Herreshoff experimented with a wide range of designs and concepts, including such items as the self stowing (folding propeller), the first patent on a catamaran, developing a technique to splice wire to rope, a number of techniques to build lighter and stronger wooden hulls, the first fin keels and the first bulb ballast on a fin keel. In all he designed more than 2000 yachts to include five that defended the America’s Cup. This list is by no means complete.

Focused – Herreshoff focused on his design and construction work. Herreshoff understood yachts and ship design. He did not understand all the ins and outs of business. Nor did he spend time trying to master it. Instead, he remained focused, throughout his 72-year career as a naval architect, on mastering every facet of ship and yacht design and construction. The results speak for themselves, from the long list of innovations to the long list of successful designs and the incredible number of designs that are still being used.

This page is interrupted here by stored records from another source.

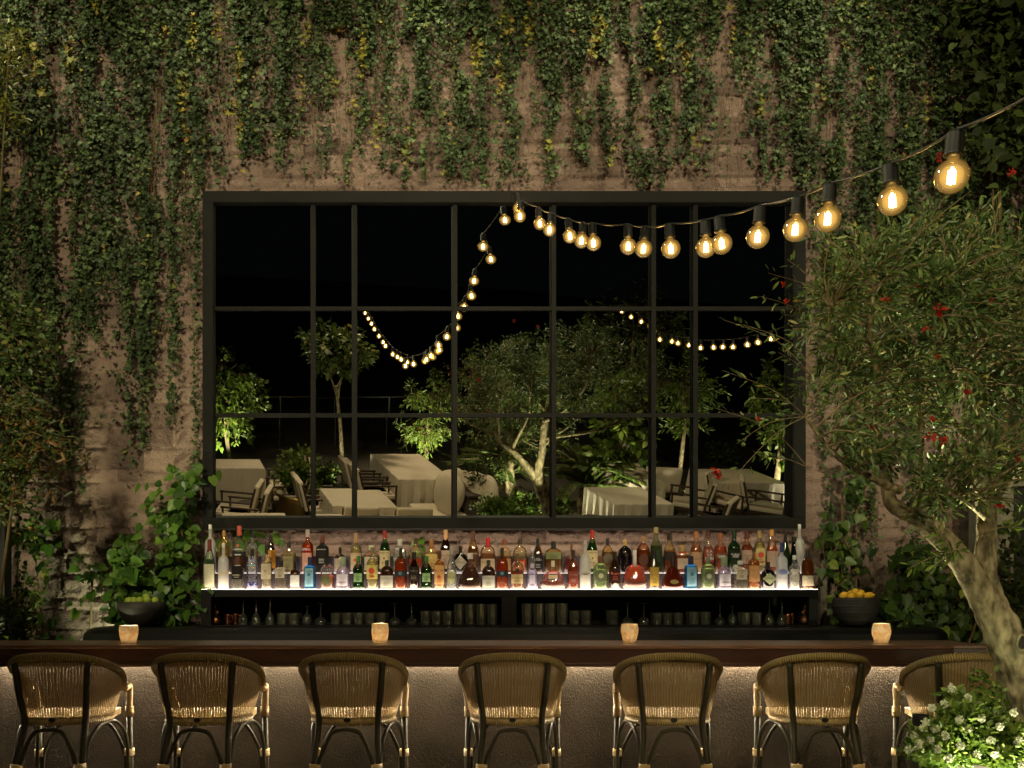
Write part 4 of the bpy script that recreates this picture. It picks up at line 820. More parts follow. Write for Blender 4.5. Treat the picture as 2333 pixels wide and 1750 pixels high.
def make_stool():
    t = thing('rattan_bar_stool', (0, 0, 0), '', 'bar stool', 'rattan stools drawn up to the bar')
    nu, nv = 64, 14; vs = []; fs = []; uv = []
    lim = .93; per = 1.12
    for j in range(nv+1):
        for i in range(nu+1):
            a_ = -lim+2*lim*i/nu; vs.append(shell_pt(a_, j/nv)); uv.append(((a_+1)/2*per, j/nv*.34))
    for j in range(nv):
        for i in range(nu): q = j*(nu+1)+i; fs.append((q, q+1, q+nu+2, q+nu+1))
    o = MB().add(vs, fs).build('woven_back', M_weave, t, smooth=True); ul = o.data.uv_layers.new(name='UVMap')
    for lp in o.data.loops: ul.data[lp.index].uv = uv[lp.vertex_index]
    rim = [shell_pt(-1+2*i/40, 1.0)+Vector((0, -.004, .004)) for i in range(41)]
    uvtube('woven_rim', rim, [.0215]*41, M_rim, t, 12)
    uvtube('lower_edge', [shell_pt(-lim+2*lim*i/30, 0)+Vector((0, 0, 0)) for i in range(31)], .011, M_rim, t, 8)
    # seat
    sv = [(-.0, .22, ZS)]; ring = [shell_pt(-lim+2*lim*i/30, .12) for i in range(31)]
    ring = [Vector((p_.x*.98, p_.y*.98+.004, ZS)) for p_ in ring]+[Vector((.20, .45, ZS)), Vector((0, .475, ZS)), Vector((-.20, .45, ZS))]
    n = len(ring); vs = [Vector((0, .22, ZS+.012))]+ring+[Vector((p_.x, p_.y, ZS-.035)) for p_ in ring]
    fs = [(0, 1+i, 1+(i+1) % n) for i in range(n)]+[(1+i, 1+n+i, 1+n+(i+1) % n, 1+(i+1) % n) for i in range(n)]
    so = MB().add(vs, fs).build('woven_seat', pbr('seat_weave', (.40, .28, .13), .7, 0, .3, .4, 30, .6, 90), t, smooth=False)
    top = shell_pt
    for s_ in (-1, 1):
        pr_ = shell_pt(s_*.355, .96); pth = smoothpath([pr_+Vector((s_*.004, -.022, .0)), shell_pt(s_*.36, .5)+Vector((s_*.004, -.024, 0)), shell_pt(s_*.38, 0)+Vector((s_*.002, -.024, 0)), (s_*.172, -.010, .45), (s_*.188, -.030, .02)], 5)
        MB().tube(pth, .0165, 12).build('rear_leg', M_pole, t, smooth=True)
        bp = [(s_*.183, -.026, .50-.0), (s_*.184, -.027, .46)]
        uvtube('binding', [Vector((s_*.160, -.008, .500+.0)), Vector((s_*.162, -.009, .462))], .0300, M_bind, t, 12)
        e = shell_pt(s_*1.0, 1.0)
        # front leg: a cane-wrapped arm post, then a bare dark leg
        fp = smoothpath([e+Vector((0, .0, .005)), e+Vector((s_*.002, .030, -.03)), Vector((s_*.262, .405, .86)), Vector((s_*.252, .430, .76)), Vector((s_*.250, .438, .70))], 5)
        uvtube('arm_post', fp, .0185, M_bind, t, 12)
        uvtube('binding', [Vector((s_*.250, .438, .74)), Vector((s_*.250, .438, .685))], .0235, M_bind, t, 12)
        MB().tube([(s_*.250, .438, .70), (s_*.256, .446, .35), (s_*.262, .452, .02)], .0165, 12).build('front_leg', M_pole, t, smooth=True)
        uvtube('binding', [Vector((s_*.247, .444, .500)), Vector((s_*.248, .445, .462))], .0285, M_bind, t, 12)
        # side arch between the front and the rear leg, with a doubled cane beside each leg
        ar = smoothpath([(s_*.178, .010, .20), (s_*.176, .016, .46), (s_*.182, .050, .60), (s_*.200, .13, .672), (s_*.216, .24, .685), (s_*.230, .33, .660), (s_*.243, .405, .58), (s_*.250, .425, .44), (s_*.254, .43, .20)], 4)
        MB().tube(ar, .0105, 8).build('side_arch', M_pole, t, smooth=True)
    for y_, w_, wt, zt, zl in ((-.012, .150, .085, .672, .52), (.440, .232, .15, .655, .50)):
        ar = smoothpath([(-w_, y_, .20), (-w_+.004, y_, zl-.08), (-w_+.016, y_, zl), (-wt, y_+.004, zt-.03), (-wt*.45, y_+.006, zt), (wt*.45, y_+.006, zt), (wt, y_+.004, zt-.03), (w_-.016, y_, zl), (w_-.004, y_, zl-.08), (w_, y_, .20)], 4)
        MB().tube(ar, .0105, 8).build('end_arch', M_pole, t, smooth=True)
    for s_ in (-1, 1): MB().tube([(s_*.182, 0, .28), (s_*.256, .44, .28)], .012, 8).build('stretcher', M_pole, t, smooth=True)
    MB().tube([(-.182, 0, .28), (.182, 0, .28)], .012, 8).build('stretcher', M_pole, t, smooth=True)
    MB().tube([(-.256, .44, .28), (.256, .44, .28)], .014, 8).build('foot_rest', M_pole, t, smooth=True)
    MB().lathe([(.012, -.002), (.012, .002)], seg=14, dx=1.5).build('maker_badge', M_black, t).matrix_local = Matrix.Translation((0, shell_pt(0, .05).y-.006, .722)) @ Matrix.Rotation(R(90), 4, 'X')
    return t
YST = 4.70
stool0 = make_stool()
sts = [(110, 3, 'leftmost rattan bar stool, cut close to the left edge, below the lime bowl candle'), (424, 1, 'rattan bar stool second from the left end of the row'), (749, 0, 'rattan bar stool left of the centre, under the second candle'),
       (1107, 0, 'rattan bar stool in the middle of the row'), (1457, 0, 'rattan bar stool just right of the middle, under the third candle'), (1784, -1, 'rattan bar stool below the lemon bowl'), (2106, -3, 'rattan bar stool half hidden behind the white flowers and tree trunk')]
for i, (px, rz, lb) in enumerate(sts):
    o = stool0 if i == 0 else copy_tree(stool0)
    o.location = (P(px, 0, YST+.02).x, YST, 0); o.rotation_euler = (0, 0, R(rz)); o['label'] = lb

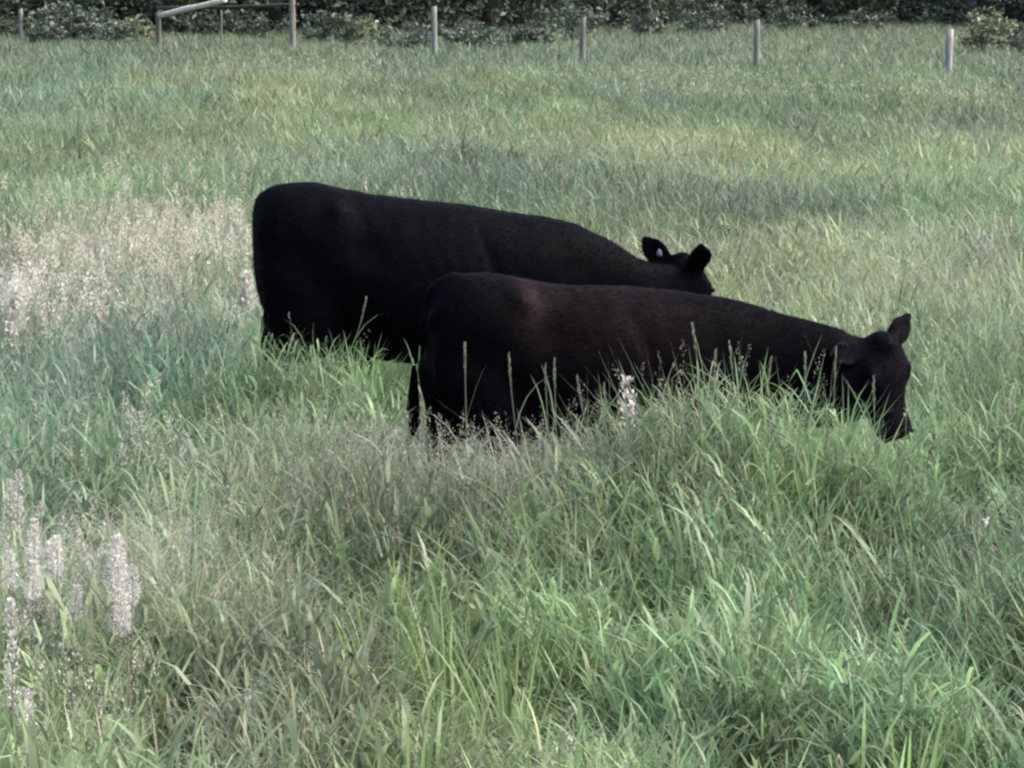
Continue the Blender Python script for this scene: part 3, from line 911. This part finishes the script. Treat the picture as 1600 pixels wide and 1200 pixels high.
def uniform_wedge(density, y0, y1, g, side=.215, pad=.45):
    A = (side * (y1 * y1 - y0 * y0)) + 2 * pad * (y1 - y0)
    n = int(A * density)
    M = int(n * 2.4) + 50
    y = g.uniform(y0, y1, M); x = g.uniform(-1, 1, M) * (side * y1 + pad)
    k = np.abs(x) < side * y + pad
    return x[k][:n], y[k][:n]

def merge(lst):
    V = []; Q = []; T = []; C = []; o = 0
    for v, q, t, c in lst:
        V.append(v); Q.append(q + o); T.append(t + o); C.append(c); o += len(v)
    return np.concatenate(V), np.concatenate(Q), np.concatenate(T), np.concatenate(C)

def grass_band(y0, y1, clumps, per, S, width, spread, g, hk=1.0, lean_k=1.0, patch=None, leafy=.5):
    if patch is None:
        cx, cy_ = uniform_wedge(clumps, y0, y1, g)
        keep = g.random(len(cx)) < .35 + 1.3 * N3.fbm(cx + 5, cy_, .55, 2)
        keep &= g.random(len(cx)) < smooth(.0, .30, grass_height(cx, cy_))
        cx, cy_ = cx[keep], cy_[keep]
    else:
        px_, py_, rx, ry = patch
        cx = px_ + g.uniform(-rx, rx, clumps); cy_ = py_ + g.uniform(-ry, ry, clumps)
    n = len(cx)
    H = grass_height(cx, cy_) * g.uniform(.72, 1.22, n) * hk
    cc = grass_color(cx, cy_, g) * g.uniform(.80, 1.22, (n, 1)) * (1 + g.normal(0, .06, (n, 3)))
    lean_az = N4(cx, cy_, 1.4) * 9 + g.normal(0, 1.6, n); lean = g.uniform(0, .24, n)
    bw = np.where(g.random(n) < .38, g.uniform(1.5, 2.4, n), g.uniform(.6, 1.2, n))
    stiff = np.where(bw > 1.4, .6, 1.0)
    i = np.repeat(np.arange(n), per); m = len(i)
    r = np.abs(g.normal(0, 1, m)) * spread; a = g.random(m) * 2 * math.pi
    bx = cx[i] + np.cos(a) * r; by = cy_[i] + np.sin(a) * r
    base = np.stack([bx, by, terrain(bx, by) - .02], -1)
    th0 = np.clip(np.abs(g.normal(0, .21, m)) + r * 1.9 + .03, 0, 1.0)
    # outward splay blended with the clump's common lean
    vx = np.cos(a) * np.sin(th0) + np.cos(lean_az[i]) * lean[i]; vy = np.sin(a) * np.sin(th0) + np.sin(lean_az[i]) * lean[i]
    az = np.arctan2(vy, vx); th0 = np.clip(np.hypot(vx, vy) * lean_k, 0, 1.15)
    L = H[i] * (.45 + .72 * g.random(m)) / np.maximum(np.cos(th0), .55)
    curl = np.abs(g.normal(.85, .8, m)) * stiff[i]
    kink = np.where(g.random(m) < .16, g.uniform(.7, 1.9, m), 0.0)
    w = width * bw[i] * g.uniform(.6, 1.4, m)
    cv = .42 + .20 * float(smooth(25, 45, y0))
    col = cc[i] * g.uniform(1.06 - cv, 1.06 + cv, (m, 1))
    # leaves that spring off the stems half way up and higher
    lf = g.random(m) < leafy
    base[:, 2] += np.where(lf, H[i] * g.uniform(.25, .88, m), 0)
    az = np.where(lf, g.random(m) * 2 * math.pi, az); th0 = np.where(lf, g.uniform(.15, 1.15, m), th0)
    L = np.where(lf, g.uniform(.09, .24, m) * (1 + .6 * smooth(25, 60, y0)), L); curl = np.where(lf, g.uniform(.1, 1.5, m), curl)
    dry = (g.random(m) < .085)[:, None]
    col = np.where(dry, np.array([.25, .235, .155]) * g.uniform(.7, 1.35, (m, 1)), col)
    w = np.where(dry[:, 0], np.minimum(w, width * .75), w)
    return blade_mesh(base, az, L, th0, curl, w, S, np.clip(col, .01, .8), kink, g)

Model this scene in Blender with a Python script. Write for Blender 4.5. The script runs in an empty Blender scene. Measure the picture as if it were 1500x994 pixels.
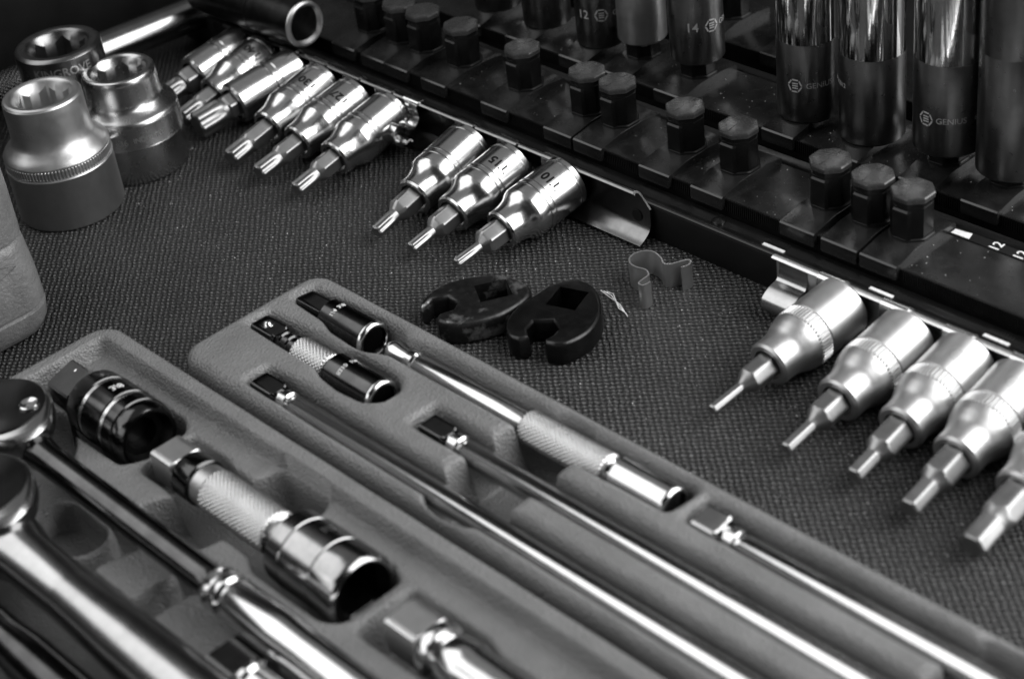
import bpy, bmesh, math, random
import numpy as np
from mathutils import Vector, Matrix
random.seed(7)
rng = np.random.RandomState(5)
S = 0.001                      # everything below is written in millimetres
SC = bpy.context.scene
COL = SC.collection

# ------------------------------------------------------------------ camera
cam_d = bpy.data.cameras.new('camera')
cam = bpy.data.objects.new('camera', cam_d)
COL.objects.link(cam)
SC.camera = cam
PITCH, ROLL, YAW, DIST = 0.60950763, -0.13732053, -0.88689767, 540.0
fwd = Vector((math.sin(YAW)*math.cos(PITCH), math.cos(YAW)*math.cos(PITCH), -math.sin(PITCH)))
rgt0 = Vector((math.cos(YAW), -math.sin(YAW), 0))
up0 = rgt0.cross(fwd)
rgt = math.cos(ROLL)*rgt0 + math.sin(ROLL)*up0
upv = -math.sin(ROLL)*rgt0 + math.cos(ROLL)*up0
rot = Matrix((rgt, upv, -fwd)).transposed()
cam.matrix_world = Matrix.Translation(-fwd*DIST*S) @ rot.to_4x4()
cam_d.sensor_fit = 'HORIZONTAL'
cam_d.sensor_width = 36.0
cam_d.lens = 2661.2/1500*36
cam_d.clip_start = 0.01
cam_d.clip_end = 20
cam_d.dof.use_dof = True
cam_d.dof.focus_distance = 0.572
cam_d.dof.aperture_fstop = 12.8
cam_d.dof.aperture_blades = 7

# ------------------------------------------------------------------ world, lamps, exposure
W = bpy.data.worlds.new('World')
SC.world = W
W.use_nodes = True
W.node_tree.nodes['Background'].inputs[0].default_value = (0.5, 0.5, 0.5, 1)
W.node_tree.nodes['Background'].inputs[1].default_value = 0.012


def area(name, loc, target, sx, sy, power):
    l = bpy.data.lights.new(name, 'AREA')
    l.shape = 'RECTANGLE'
    l.size, l.size_y, l.energy = sx, sy, power
    o = bpy.data.objects.new(name, l)
    COL.objects.link(o)
    o.location = loc
    o.rotation_euler = (Vector(target) - Vector(loc)).to_track_quat('-Z', 'Y').to_euler()
    return o


area('ceiling_lamp', (-0.66, -0.50, 0.92), (0, -.04, 0), 1.1, 1.0, 8.0)
area('window_lamp', (0.68, 0.46, 0.52), (0.02, 0.0, 0), 1.0, 1.2, 24.0)
area('window_lamp', (-0.15, -1.15, 0.62), (0, 0, 0), 0.9, 0.45, 2.8)
area('ceiling_panel', (-0.6, 0.35, 1.7), (-0.6, 0.35, 0), 2.2, 2.2, 3.6)
SC.view_settings.view_transform = 'Standard'
SC.view_settings.look = 'None'
SC.view_settings.exposure = 0.0
SC.view_settings.gamma = 1.0
SC.view_settings.use_curve_mapping = False
SC.render.engine = 'CYCLES'
SC.cycles.use_denoising = True
SC.cycles.max_bounces = 8


# ------------------------------------------------------------------ materials (all neutral: the photograph is black and white)
class NT:
    def __init__(s, name):
        s.m = bpy.data.materials.new(name)
        s.m.use_nodes = True
        s.t = s.m.node_tree
        s.b = s.t.nodes['Principled BSDF']
        s.co = s.n('ShaderNodeTexCoord').outputs['Object']

    def n(s, kind, **kw):
        x = s.t.nodes.new(kind)
        for k, v in kw.items():
            setattr(x, k, v)
        return x

    def link(s, a, b):
        s.t.links.new(a, b)

    def math(s, op, a, b=None):
        x = s.n('ShaderNodeMath', operation=op)
        for i, v in enumerate((a, b)):
            if v is None:
                continue
            if isinstance(v, (int, float)):
                x.inputs[i].default_value = v
            else:
                s.link(v, x.inputs[i])
        return x.outputs[0]

    def noise(s, scale, detail=4, rough=.55, vec=None, stretch=None):
        x = s.n('ShaderNodeTexNoise')
        x.inputs['Scale'].default_value = scale
        x.inputs['Detail'].default_value = detail
        x.inputs['Roughness'].default_value = rough
        v = vec or s.co
        if stretch:
            mp = s.n('ShaderNodeMapping')
            mp.inputs['Scale'].default_value = stretch
            s.link(v, mp.inputs[0])
            v = mp.outputs[0]
        s.link(v, x.inputs['Vector'])
        return x.outputs['Fac']

    def ramp(s, fac, a, b, lo=0.3, hi=0.7):
        x = s.n('ShaderNodeMapRange')
        x.inputs['From Min'].default_value = lo
        x.inputs['From Max'].default_value = hi
        x.inputs['To Min'].default_value = a
        x.inputs['To Max'].default_value = b
        s.link(fac, x.inputs['Value'])
        return x.outputs[0]

    def grey(s, sock):
        c = s.n('ShaderNodeCombineColor')
        for i in range(3):
            s.link(sock, c.inputs[i])
        s.link(c.outputs[0], s.b.inputs['Base Color'])

    def bump(s, h, dist, strength=1.0):
        x = s.n('ShaderNodeBump')
        x.inputs['Distance'].default_value = dist
        x.inputs['Strength'].default_value = strength
        s.link(h, x.inputs['Height'])
        s.link(x.outputs[0], s.b.inputs['Normal'])

    def set(s, **kw):
        for k, v in kw.items():
            s.b.inputs[k.replace('_', ' ')].default_value = v


def metal(name, lo, hi, r0, r1, scratch=0.0, grain=0.0):
    k = NT(name)
    k.set(Metallic=1.0)
    k.grey(k.ramp(k.noise(160, 5), lo, hi))
    k.link(k.ramp(k.noise(420, 4), r0, r1), k.b.inputs['Roughness'])
    if grain:
        k.bump(k.noise(5200, 2, .6), 0.00004, grain)
    elif scratch:
        k.bump(k.noise(900, 3, .6, stretch=(1, .15, 1)), 0.00003, scratch)
    return k.m


M = {}
M['chrome'] = metal('polished_chrome', .52, .60, .17, .20, scratch=.08)
M['chrome_soft'] = metal('soft_chrome', .50, .58, .20, .24, scratch=.06)
M['mirror'] = metal('mirror_chrome', .76, .86, .07, .12, scratch=.5)
M['chrome_mid'] = metal('grey_polished_chrome', .24, .32, .17, .21, scratch=.08)
M['chrome_dark'] = metal('black_chrome', .05, .08, .14, .20, scratch=.1)
M['neck_dark'] = metal('dark_neck_chrome', .06, .09, .16, .22)
M['knurl'] = metal('knurled_chrome', .60, .70, .26, .34)
M['satin'] = metal('satin_chrome', .47, .54, .38, .44, grain=.25)
M['satin_grey'] = metal('satin_steel', .40, .48, .38, .44, grain=.3)
M['satin_gloss'] = metal('glossy_satin_steel', .36, .42, .25, .28, grain=.12)
M['satin_dark'] = metal('dark_satin_steel', .16, .21, .27, .31, grain=.3)
M['handle'] = metal('handle_chrome', .32, .38, .22, .25)
M['bit'] = metal('bare_tool_steel', .26, .33, .38, .44, scratch=.2)
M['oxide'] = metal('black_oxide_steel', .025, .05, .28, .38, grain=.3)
M['stamp'] = metal('stamped_edge_metal', .5, .7, .3, .4)
M['stamp'].node_tree.nodes['Principled BSDF'].inputs['Metallic'].default_value = .4
M['clip'] = metal('spring_steel', .56, .66, .36, .40)
M['bright'] = metal('bright_worn_metal', .7, .8, .2, .3)
M['rail'] = metal('rail_steel', .13, .19, .2, .26, scratch=.15)

k = NT('black_plastic')
k.set(Specular_IOR_Level=.2)
k.grey(k.ramp(k.noise(240, 5), .004, .008))
k.link(k.ramp(k.noise(500, 4), .32, .46), k.b.inputs['Roughness'])
k.bump(k.noise(3000, 3), 0.00004, .3)
M['plastic'] = k.m

k = NT('dusty_black_plastic')
k.set(Specular_IOR_Level=.5)
d = k.ramp(k.noise(2600, 3, .7), 0, 1, .70, .78)
k.grey(k.math('ADD', k.ramp(k.noise(120, 6, .65), .005, .015), k.math('MULTIPLY', d, .10)))
k.link(k.ramp(k.noise(300, 4), .19, .30), k.b.inputs['Roughness'])
k.bump(k.noise(2600, 3), 0.00005, .35)
M['plastic_dusty'] = k.m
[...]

But ‘Captain Nat’ was not a businessman nor did he try to be. Thankfully he had his brother John. There is a lesson here for many innovators and entrepreneurs: it isn’t necessary that you know how to run your business; it is necessary that you find someone you can trust who can manage your business. Together the Herreshoff Brothers were an incredibly successful team and each focused on and played to their own strength. If either had tried to succeed on their own neither would have been the success they became together.

Uncompromising on his vision – Finally, Herreshoff knew what was the right answer in his designs and was uncompromising in pursuing the answer. The results, represented in the long line of fast and very successful yacht (and torpedo boat and motor launch designs) are self-evident. Again and again he would develop a new approach to an old problem in order to save weight, provide greater strength with the same weight, develop an easier means to do something so that the overall result was faster or easier, etc. This led to a wide range of additional designs in various pieces of boating gear, such as various types of winches and fasteners that were lighter or smaller or easier to use. At the same time, it is fair to say that his brother’s business acumen, and his ability to successfully argue with his brother, guaranteed them both a great deal of financial success. His brother was, in his own way, as uncompromising as was ‘Captain Nat.’

In the end, this commitment to excellence and his drive for ever faster and more capable yachts advanced the entire naval design industry, and we have all benefited in various ways, small and large, from his efforts.

71 years after his death it is also fair to say that you can mention the name Herreshoff to virtually any naval architect anywhere in the world (and many sailors and yachtsmen) and you will get an instantaneous response, usually accompanied with a smile as they remember their favorite Herreshoff design. In doing so, they are both saluting a fascinating figure and recognizing the characteristics of one of the leading figures in the history of naval architecture, and a worthy example for anyone, afloat or ashore, who is interested in truly leading his or her industry.